Its just semantics and different interpretations of such - semantics would have to be one of the silliest things ever to get too worried about.
Thanks
Bill
e.bar.goum said:I'm actually a physics PhD student. It's just that my explanation of QED is targeted at about a 3rd year level. (Which may indicate I don't understand it enough since I can't explain it to my grandmother. But that's ok, I'm an experimentalist ;) .) I like to read other peoples lay-person explanations, it helps make mine better.
bhobba said:Yea - my background is applied math - which labels me as a theorist I am afraid - not really into experimental stuff. My typical reaction and inclination is what some guy wrote about Landau - Mechanics:
https://www.amazon.com/dp/0750628960/?tag=pfamazon01-20
BTW love your picture of the great Emily Noether - deep respect.
If anyone doesn't know of her, and her famous Noether's Theorem - do check it out.
Thanks
Bill
atyy said:Or maybe QFT is an approximation to QM :) http://arxiv.org/abs/hep-lat/0211036 suggests that even QM can get g-2 in principle.
e.bar.goum said:Good eye! I think Noether's theorem is absolutely the most beautiful result in theoretical physics. Noether herself is so fantastic. Even for a mathematitian .
mattjfox said:Also I don't really get the validity of the polarization experiments. When you turn the lens 90 degrees from the other lens aren't you are essentially just blocking light from going through one of the holes. If I am understanding that correctly I am not sure how this method validates anything except recreating a 1 slit experiment where you get a blob of light instead of interference pattern again.
mattjfox said:Sorry Bahai. I am pretty confused as well. As a matter of fact... I have come to the conclusion that no one really knows wtf is going on when it comes to light unfortunately.
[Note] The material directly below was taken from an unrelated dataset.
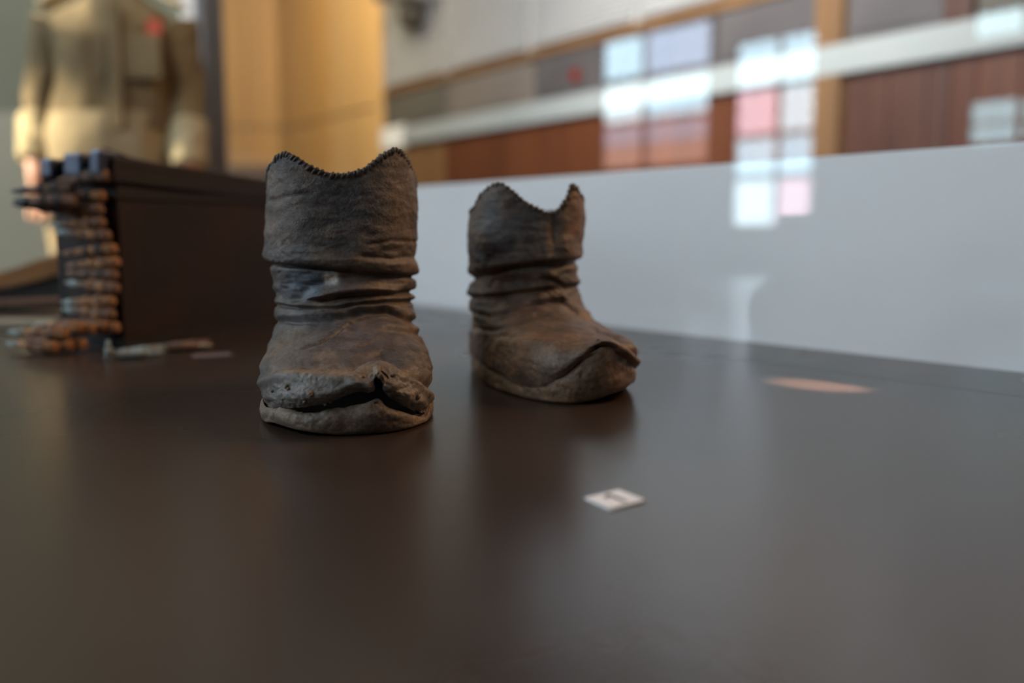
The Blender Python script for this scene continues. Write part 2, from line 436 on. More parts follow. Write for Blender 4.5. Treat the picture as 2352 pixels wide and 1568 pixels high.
# red signal lamp
rl = empty('signal_lamp', FW @ Vector((ws(1337), 0.042, wz(1337, 175))))
bm = bmesh.new(); bmesh.ops.create_uvsphere(bm, u_segments=14, v_segments=8, radius=0.035)
from_bm('red_lens', bm, emis('red_lens_glow', (0.8, 0.05, 0.04), 0.45), rl, True)
bm = bmesh.new(); bm_lathe(bm, [(0.03, -0.02), (0.045, -0.02), (0.045, 0.004), (0.035, 0.01)], 14, Matrix.Rotation(math.atan2(-WN.y, -WN.x), 4, 'Z'))
from_bm('bezel', bm, M_LAMPDARK, rl)
tag(rl, 'small round red signal lamp on a charcoal wall cabinet', 'lamp')
# wainscot: separate boards
wains = empty('wall_wainscot', FW @ Vector((ws(900), 0, FLOOR)))
tag(wains, 'red brown timber wainscot under the white rail', 'wainscot')
xs_ = [896, 962, 1030, 1110, 1200, 1290, 1380, 1470, 1560, 1650, 1740, 1878, 1944, 2040, 2128, 2180, 2240, 2340, 2460, 2600]
for i, (a, b) in enumerate(zip(xs_, xs_[1:])):
    if (a, b) == (1878, 1944): continue
    m = M_POST if i == 0 or i == 1 else (M_MAHOG2 if (1944 <= a < 2130) else M_MAHOG)
    bm = bmesh.new(); bm_box(bm, (ws(a) + 0.003, 0.0, FLOOR), (ws(b) - 0.003, 0.03, ZR0 - 0.001), FW, 0.004)
    bmesh.ops.translate(bm, verts=bm.verts, vec=-wains.location); from_bm('board', bm, m, wains)
for i, (a, b, lab) in enumerate(((1882, 1940, 'amber timber post crossing the white rail right of the tall window reflection'),
                                 (2170, 2230, 'reddish timber post near the right edge of the hall wall'))):
    p = wbox('timber_post', a, b, FLOOR if i == 0 else ZR1, 2.85 if i == 0 else 2.85, 0.0, 0.068, M_POST if i == 0 else M_MAHOG2, bevel=0.006)
    tag(p, lab, 'post')
# blinds
poss = ['leftmost', 'second', 'third', 'fourth', 'fifth', 'rightmost']
for i, (a, b) in enumerate(((897, 1035), (1035, 1225), (1225, 1470), (1470, 1878), (1946, 2166), (2236, 2600))):
    bl = empty('window_blind', FW @ Vector((ws(a), 0, ZB)))
    s0, s1 = ws(a) + 0.025, ws(b) - 0.025
    bm = bmesh.new(); z = ZB + 0.03
    while z < 1.98:
        v = [bm.verts.new(FW @ Vector(p) - bl.location) for p in ((s0, 0.012, z), (s1, 0.012, z), (s1, 0.034, z + 0.012), (s0, 0.034, z + 0.012), (s1, 0.012, z + 0.026), (s0, 0.012, z + 0.026))]
        bm.faces.new(v[0:4]); bm.faces.new([v[3], v[2], v[4], v[5]]); z += 0.029
    o = from_bm('slats', bm, M_BLIND, bl); o['kind'] = 'stuff'
    for q in ((s0 - 0.025, s0), (s1, s1 + 0.025)):
        bm = bmesh.new(); bm_box(bm, (q[0], 0.0, ZB + 0.012), (q[1], 0.042, 2.02), FW)
        bmesh.ops.translate(bm, verts=bm.verts, vec=-bl.location); from_bm('side_channel', bm, M_BLINDFRAME, bl)
    tag(bl, 'grey slatted window blind on the hall wall, ' + poss[i] + ' of the row from the honey timber', 'blind', 'blinds on the hall wall')
tag(box_obj('trim_5', (ws(896), 0.0, 2.03), (ws(1880), 0.04, 2.88), M_WINFRAME, mtx=FW), 'dark timber frieze above the grey blinds', kind='structure')
tag(box_obj('trim_6', (ws(1944), 0.0, 2.03), (ws(2166), 0.04, 2.88), M_WINFRAME, mtx=FW), 'dark timber frieze between the two posts', kind='structure')
# round wall lamp in front of the first blind
lp = empty('wall_lamp', FW @ Vector((ws(985), 0.12, wz(985, 40))))
bm = bmesh.new(); bmesh.ops.create_uvsphere(bm, u_segments=20, v_segments=12, radius=0.085); bmesh.ops.scale(bm, verts=bm.verts, vec=(1, 1, 1.05)); from_bm('globe', bm, M_LAMPDARK, lp, True)
bm = bmesh.new(); bm_lathe(bm, [(0.10, 0.09), (0.26, 0.11), (0.24, 0.2), (0.10, 0.3)], 20, Matrix.Rotation(-math.pi / 2, 4, 'Y')); from_bm('shade', bm, M_LAMPWHITE, lp, True)
bm = bmesh.new(); a_ = Vector((0, 0, 0.2)); bm_tube(bm, [a_, a_ + WN * 0.15], 0.015); from_bm('arm', bm, M_LAMPDARK, lp)
tag(lp, 'dark round wall lamp under a white shade in front of the leftmost blind', 'lamp')

# honey timber wall facing the camera, closing the corridor
YC = on_plane(650, 400, WN, WD).y
xl = at_Y(380, 400, YC).x; xr = at_Y(650, 400, YC).x
wy = box_obj('wall_back', (-8, YC, FLOOR), (xr + 0.3, YC + 0.12, 2.9), M_MAHOG); tag(wy, 'wall at the end of the corridor', kind='structure')
cl = empty('timber_end_wall', (xr, YC, FLOOR)); tag(cl, 'honey timber boarded end wall between the grey column and the corner', 'cladding')
zc = at_Y(560, 291, YC).z; zlo = at_Y(560, 381, YC).z
xs_ = [at_Y(p, 400, YC).x for p in (400, 500, 575, 649)]
for a, b in zip(xs_, xs_[1:]):
    for z0, z1 in ((zlo, zc - 0.012), (zc + 0.004, 2.88)):
        o = box_obj('board', (a + 0.004 - xr, -0.03, z0 - FLOOR), (b - 0.004 - xr, 0.0, z1 - FLOOR), M_YELLOW, cl, None, 0.004)
for a, b in zip(xs_, xs_[1:]):
    box_obj('lower_board', (a + 0.004 - xr, -0.02, 0), (b - 0.004 - xr, 0.0, zlo - 0.005 - FLOOR), M_MAHOG, cl, None, 0.004)

# grey partition behind the mannequin + column
YG = 3.7
gx = at_Y(438, 400, YG).x
zd = at_Y(60, 258, YG).z
tag(box_obj('wall_left_back', (-6.5, YG, FLOOR), (gx, YG + 0.12, 2.9), M_WALLGREY), 'grey green partition behind the uniformed mannequin', kind='structure')
tag(box_obj('trim_4', (-6.5, YG - 0.02, FLOOR), (gx, YG, zd), M_LITWALL), 'lower half of the partition, paler to stand for brighter light', kind='structure')
co = empty('door_column', (at_Y(478, 400, YG - 0.1).x, YG - 0.1, FLOOR))
w0, w1 = at_Y(436, 400, YG - 0.1).x - co.location.x, at_Y(490, 400, YG - 0.1).x - co.location.x
box_obj('shaft', (w0, -0.04, 0), (w1 - 0.035, 0.2, 3.4), M_COLUMN, co, None, 0.012)
box_obj('edge_trim', (w1 - 0.035, -0.05, 0), (w1, 0.2, 3.4), M_COLDARK, co, None, 0.004)
tag(co, 'grey metal column with a dark edge right of the mannequin', 'column')

# left wall of the hall with windows (seen mirrored in the case glass)
DV = 4.5
DR = 2 * (DG - GOFF) - DV
FL = frame(-MN, T, -DR)            # local: s along T, depth toward room, z
def virt(px, py):
    P = on_plane(px, py, MN, DV); return P.dot(T), P.z
wl = box_obj('wall_left', (-7.5, -0.12, FLOOR), (4.5, 0.0, 2.9), M_WALLDARK, mtx=FL); tag(wl, 'dark plaster wall with tall windows on the left of the hall', kind='structure')
PANE = {}
def pane_mat(key):
    if key not in PANE:
        c, s = {'b': ((0.56, 0.84, 1.0), 12.0), 'w': ((0.72, 0.91, 1.0), 12.5), 'p': ((1.0, 0.70, 0.84), 10.0),
                'B': ((0.55, 0.72, 1.0), 8.5), 'f': ((0.75, 0.75, 0.95), 4.5), 'o': ((1.0, 0.60, 0.50), 4.0), 'c': ((0.50, 0.85, 0.95), 8.0), 's': ((0.72, 0.86, 1.0), 15.5)}[key]
        PANE[key] = emis('sky_pane_' + {'b': 'blue', 'w': 'white', 'p': 'pink', 'B': 'deep_blue', 'f': 'lilac', 'o': 'orange', 'c': 'cyan', 's': 'added_daylight'}[key], c, s)
    return PANE[key]
def window(n, cols, rows, keys):
    # cols: px ranges, rows: py ranges measured at column px of first col
    S = [(virt(a, 400)[0], virt(b, 400)[0]) for a, b in cols]
    ref = cols[0][0]
    Z = [(virt(ref, b)[1], virt(ref, a)[1]) for a, b in rows]
    s0 = min(min(s) for s in S); s1 = max(max(s) for s in S)
    z0 = min(min(z) for z in Z); z1 = max(max(z) for z in Z)
    w = empty('window_%d' % n, FL @ Vector(((s0 + s1) / 2, 0, z0))); tag(w, 'tall daylit window number %d of the left hall wall' % n, kind='structure')
    def wb_(name, a, b, c, d, d0, d1, m):
        bm = bmesh.new(); bm_box(bm, (a, d0, c), (b, d1, d), FL); bmesh.ops.translate(bm, verts=bm.verts, vec=-w.location); return from_bm(name, bm, m, w)
    wb_('window_frame', s0 - 0.05, s1 + 0.05, z0 - 0.05, z1 + 0.05, 0.0, 0.02, M_WINFRAME)
    for i, s in enumerate(S):
        for j, z in enumerate(Z):
            k = keys[j][i]
            if k != '.':
                wb_('pane', min(s), max(s), min(z), max(z), 0.02, 0.03, pane_mat(k))
window(1, [(1395, 1476), (1490, 1626)], [(103, 188), (208, 285), (296, 340), (342, 388)], ['bB', 'wb', 'ff', 'oo'])
window(2, [(1698, 1782), (1797, 1866)], [(108, 203), (214, 312), (324, 404), (418, 516)], ['bb', 'pw', 'bb', 'wp'])
window(3, [(2232, 2330), (2350, 2500)], [(40, 90), (240, 285), (292, 330)], ['c.', 'cc', 'cc'])

# unseen clerestory row above them, added to throw daylight on boots and board
for i_, sc in enumerate((-4.9, -3.7, -2.5, -1.3, -0.1)):
    w = empty('window_%d' % (i_ + 4), FL @ Vector((sc, 0, 1.95))); tag(w, 'unseen high window added for daylight on the left hall wall', kind='structure')
    bm = bmesh.new(); bm_box(bm, (sc - 0.5, 0.0, 1.95), (sc + 0.5, 0.02, 2.85), FL); bmesh.ops.translate(bm, verts=bm.verts, vec=-w.location); from_bm('window_frame', bm, M_WINFRAME, w)
    for q in (-0.46, 0.02):
        bm = bmesh.new(); bm_box(bm, (sc + q, 0.02, 1.99), (sc + q + 0.44, 0.03, 2.81), FL); bmesh.ops.translate(bm, verts=bm.verts, vec=-w.location); from_bm('pane', bm, pane_mat('s'), w)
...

If they do, I personally haven't met anyone who is able to communicate it well enough for my little brain to understand. Everyone seems to have an opinion on the matter and that makes it even worse.
atyy said:@DrChinese, if I understand correctly, the basic intuition that mattjfox has is that different experiments have different results. The experiment with two polarizers vertical, and the experiment with one polarizer vertical and one polarizer horizontal, are different experiments. So why should we expect them to give the same interference pattern?
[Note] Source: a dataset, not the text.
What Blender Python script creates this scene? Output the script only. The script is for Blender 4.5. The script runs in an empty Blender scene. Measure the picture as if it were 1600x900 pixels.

DrChinese said:You are right, that part is fine.
But in my example, there is still the same "detector" mechanism in place regardless of the polarizer settings themselves. Note the title of the thread: "The detector itself contaminating double slit? How do we know?" So we do know!
And the answer is: It is NOT the detector's presence itself changing the outcome. It is ONLY the relative setting of the polarizers.
atyy said:How's these: ?
In the case where the detector is placed at one of the slits, the detector is changing the interference pattern (compared to the setup without the detector).
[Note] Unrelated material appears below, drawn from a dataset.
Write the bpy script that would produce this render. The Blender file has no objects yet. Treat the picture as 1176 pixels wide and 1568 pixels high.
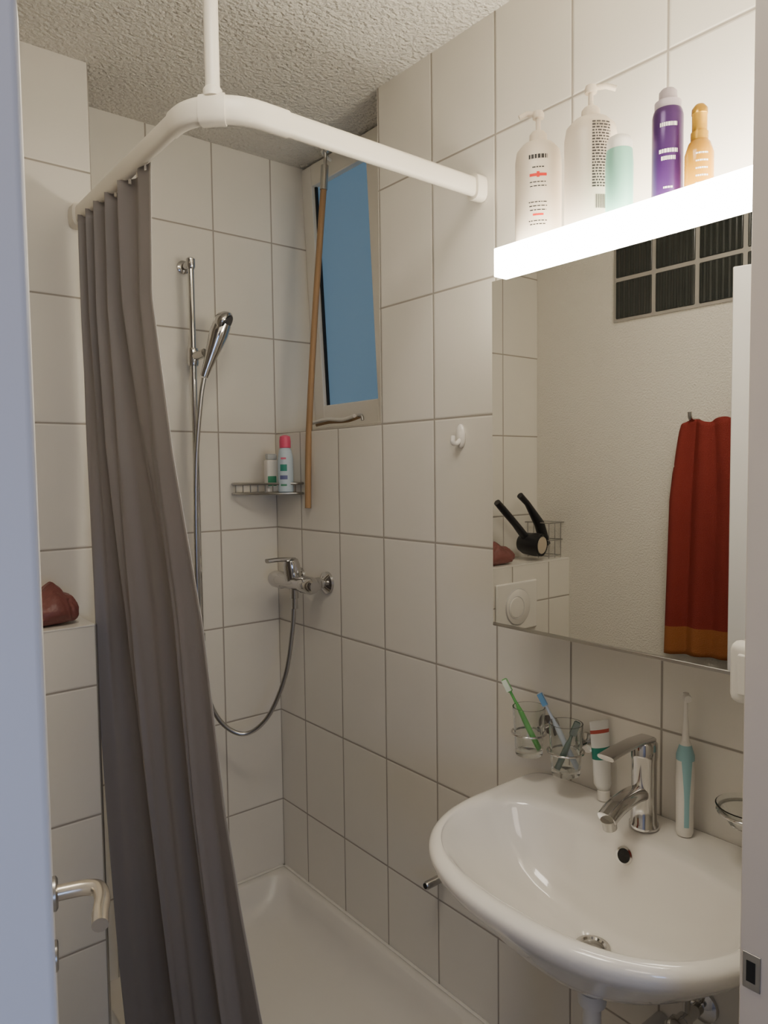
import bpy, bmesh, math, random
from mathutils import Vector, Matrix
random.seed(3)
C=bpy.context
def link(o):
    C.collection.objects.link(o); return o
# ---------------------------------------------------------------- materials
def pmat(name,col,rough=.5,metal=0,spec=.5,trans=0,ior=1.45,emis=None,es=0,coat=0,alpha=1,sub=0):
    m=bpy.data.materials.new(name); m.use_nodes=True
    b=m.node_tree.nodes['Principled BSDF']
    b.inputs['Base Color'].default_value=(*col,1)
    b.inputs['Roughness'].default_value=rough
    b.inputs['Metallic'].default_value=metal
    b.inputs['Specular IOR Level'].default_value=spec
    b.inputs['Transmission Weight'].default_value=trans
    b.inputs['IOR'].default_value=ior
    b.inputs['Coat Weight'].default_value=coat
    if sub:
        b.inputs['Subsurface Weight'].default_value=sub; b.inputs['Subsurface Radius'].default_value=(.02,.02,.02)
    if emis:
        b.inputs['Emission Color'].default_value=(*emis,1); b.inputs['Emission Strength'].default_value=es
    return m
def N(m,t,**k):
    n=m.node_tree.nodes.new(t)
    for a,v in k.items():
        if a.startswith('i_'): n.inputs[int(a[2:])].default_value=v
        else: setattr(n,a,v)
    return n
def L(m,a,b): m.node_tree.links.new(a,b)
def bumpy(m,scale,dist,strength=1,detail=3,kind='noise',colvar=0):
    b=m.node_tree.nodes['Principled BSDF']
    g=N(m,'ShaderNodeNewGeometry')
    t=N(m,'ShaderNodeTexNoise'); t.inputs['Scale'].default_value=scale; t.inputs['Detail'].default_value=detail
    L(m,g.outputs['Position'],t.inputs['Vector'])
    bp=N(m,'ShaderNodeBump'); bp.inputs['Distance'].default_value=dist; bp.inputs['Strength'].default_value=strength
    L(m,t.outputs['Fac'],bp.inputs['Height']); L(m,bp.outputs['Normal'],b.inputs['Normal'])
    return t
def tile_mat(name,axis,off,zoff=.45,w=.2,h=.3,gw=.0040,base=(.81,.775,.705),grout=(.37,.335,.29),rough=.28):
    m=pmat(name,base,rough); b=m.node_tree.nodes['Principled BSDF']
    g=N(m,'ShaderNodeNewGeometry'); s=N(m,'ShaderNodeSeparateXYZ'); L(m,g.outputs['Position'],s.inputs[0])
    def line(sock,off,w):
        a=N(m,'ShaderNodeMath',operation='SUBTRACT'); L(m,sock,a.inputs[0]); a.inputs[1].default_value=off
        p=N(m,'ShaderNodeMath',operation='PINGPONG'); L(m,a.outputs[0],p.inputs[0]); p.inputs[1].default_value=w/2
        return p.outputs[0]   # distance to nearest line
    d1=line(s.outputs[axis],off,w); d2=line(s.outputs[2],zoff,h)
    mn=N(m,'ShaderNodeMath',operation='MINIMUM'); L(m,d1,mn.inputs[0]); L(m,d2,mn.inputs[1])
    r=N(m,'ShaderNodeMapRange'); L(m,mn.outputs[0],r.inputs[0]); r.inputs[1].default_value=gw*.35; r.inputs[2].default_value=gw*.75
    n=N(m,'ShaderNodeTexNoise'); n.inputs['Scale'].default_value=5; L(m,g.outputs['Position'],n.inputs['Vector'])
    var=N(m,'ShaderNodeMixRGB'); var.inputs[1].default_value=(base[0]*.94,base[1]*.94,base[2]*.93,1); var.inputs[2].default_value=(*base,1); L(m,n.outputs['Fac'],var.inputs[0])
    mix=N(m,'ShaderNodeMixRGB'); L(m,r.outputs[0],mix.inputs[0]); mix.inputs[1].default_value=(*grout,1); L(m,var.outputs[0],mix.inputs[2])
    L(m,mix.outputs[0],b.inputs['Base Color'])
    rr=N(m,'ShaderNodeMapRange'); L(m,r.outputs[0],rr.inputs[0]); rr.inputs[3].default_value=.8; rr.inputs[4].default_value=rough; L(m,rr.outputs[0],b.inputs['Roughness'])
    n2=N(m,'ShaderNodeTexNoise'); n2.inputs['Scale'].default_value=22; n2.inputs['Detail'].default_value=2; L(m,g.outputs['Position'],n2.inputs['Vector'])
    r2=N(m,'ShaderNodeMapRange'); L(m,mn.outputs[0],r2.inputs[0]); r2.inputs[1].default_value=gw*.3; r2.inputs[2].default_value=gw*1.3
    ad=N(m,'ShaderNodeMath',operation='MULTIPLY_ADD'); L(m,n2.outputs['Fac'],ad.inputs[0]); ad.inputs[1].default_value=.35; L(m,r2.outputs[0],ad.inputs[2])
    bp=N(m,'ShaderNodeBump'); bp.inputs['Distance'].default_value=.0012; bp.inputs['Strength'].default_value=.7
    L(m,ad.outputs[0],bp.inputs['Height']); L(m,bp.outputs['Normal'],b.inputs['Normal'])
    return m
M_tR=tile_mat('tile_right',1,-.1443)
M_tB=tile_mat('tile_back',0,0)
M_tP=tile_mat('tile_shaft',0,-.62)
M_tX=tile_mat('tile_box',0,-.695)
M_tXs=tile_mat('tile_box_side',1,-.362)
M_ceil=pmat('ceiling_plaster',(.74,.71,.64),.9); bumpy(M_ceil,95,.012,1,2)
M_plas=pmat('wall_plaster',(.74,.71,.64),.9); bumpy(M_plas,170,.004,.8,2)
M_floor=tile_mat('floor_tile',0,0,base=(.42,.40,.37))
M_hall=pmat('hall_paint',(.55,.56,.6),.9)
M_cer=pmat('ceramic_white',(.84,.81,.755),.12,coat=.6)
M_tray=pmat('tray_enamel',(.76,.73,.67),.3)
M_white=pmat('white_paint',(.80,.77,.71),.35)
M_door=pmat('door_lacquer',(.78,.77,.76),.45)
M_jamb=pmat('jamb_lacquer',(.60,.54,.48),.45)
M_rod=pmat('rod_plastic',(.82,.77,.67),.35)
M_chrome=pmat('chrome',(.60,.59,.58),.09,1)
M_steel=pmat('steel_brushed',(.5,.49,.47),.28,1)
M_nickel=pmat('handle_nickel',(.70,.65,.57),.24,.95)
M_dark=pmat('dark_void',(.012,.012,.012),.5)
M_black=pmat('black_plastic',(.018,.018,.02),.35)
M_glass=pmat('clear_glass',(.95,.97,.96),.02,trans=1,ior=1.45)
M_mirror=pmat('mirror_silver',(.86,.86,.84),.0,1)
M_lamp=pmat('lamp_diffuser',(.9,.88,.82),.5,emis=(1,.91,.76),es=28)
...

DrChinese said:The only "detector(s)" in my setup are the polarizers in front of each slit. Nothing is added or removed. Let's assume the source polarization is at 0 degrees. When the polarizers are aligned parallel (both at 45 degrees) there is interference. If one of the polarizers is changed to -45 degrees, there is no interference. Intensity does not change in this example.
The only thing that changes is that when we have the *possibility* of determining which-slit information, interference disappears. Note that in actuality, nothing at all is detected. Yes, the different angle settings lead to different setups and therefore different results. But it is NOT because a detector is "contaminating" the double slit!
atyy said:Sure, but one can also set it up with a detector. In that case, the detector is messing up the interference pattern.
DrChinese said:In the OP's sense, sure. But that is obviously not the general case. Generally, the detector is NOT the cause and that is what I wanted to make clear.
My case is the general case, and that makes it clear that there is something else at work. The OP is on the wrong track.
atyy said:I think we all agree that some concepts in the initial posts were not quite correct. But couldn't the OP's idea be generalized to your case by saying that the different polarizer setting messed up the interference pattern?
atyy said:I think we all agree that some concepts in the initial posts were not quite correct. But couldn't the OP's idea be generalized to your case by saying that the different polarizer setting messed up the interference pattern?
DrChinese said:In my semantics, no. The original implication was that the detector's presence alone actively disturbs the interference.
In my storyline, it is the relationship between the polarizers that is central to the experiment. That is all that changes. So that should be the starting point of further discussion about when and why interference patterns emerge.
atyy said:I'm not so familiar with your set-up. Concretely, how would the polarizer settings be used to infer which path information?
Nugatory said:Depends on whether you think of the polarizer setting as a controlled variable whose effect on the interference pattern is what you're trying to investigate, or an accidental uncontrolled input...
Yes, this is something of a quibble about wording, especially because when it comes to designing an experiment, it's natural enough to think of the interference pattern as something that is changed by the action of ("messed up by") the polarizer setting. But I still feel that that if we encourage people to start out thinking in those terms, they'll just have to unlearn them at some point.
DrChinese said:That's a good question!
1. If you added an extra polarizer between the slits and the screen where the pattern appears, and orient it at a 45 degree angle: any photon arriving at the screen must have gone through the slit oriented at 45 degrees as well. You have gained which slit information.
2. If you next oriented that extra polarizer at a -45 degree angle: any photon arriving at the screen must have gone through the slit oriented at -45 degrees as well. You have gained which slit information.
3. Importantly: no extra polarizer is actually required for the interference to disappear when the slit polarizers are crossed per above. It is enough that you could have done it, regardless of whether you actually did.
Nugatory said:Depends on whether you think of the polarizer setting as a controlled variable whose effect on the interference pattern is what you're trying to investigate, or an accidental uncontrolled input...
Yes, this is something of a quibble about wording, especially because when it comes to designing an experiment, it's natural enough to think of the interference pattern as something that is changed by the action of ("messed up by") the polarizer setting. But I still feel that that if we encourage people to start out thinking in those terms, they'll just have to unlearn them at some point.
DrChinese said:I so agree!
atyy said:Also, looking up the polarizer action, it seems to be a projector, which is not so different from a measurement and collapse?
Cthugha said:Yes, a polarizer is a projector. However, in these measurements one usually places a lambda-half waveplate at the slits. It just rotates the polarization of the light beam passing through it. This is a completely reversible interaction.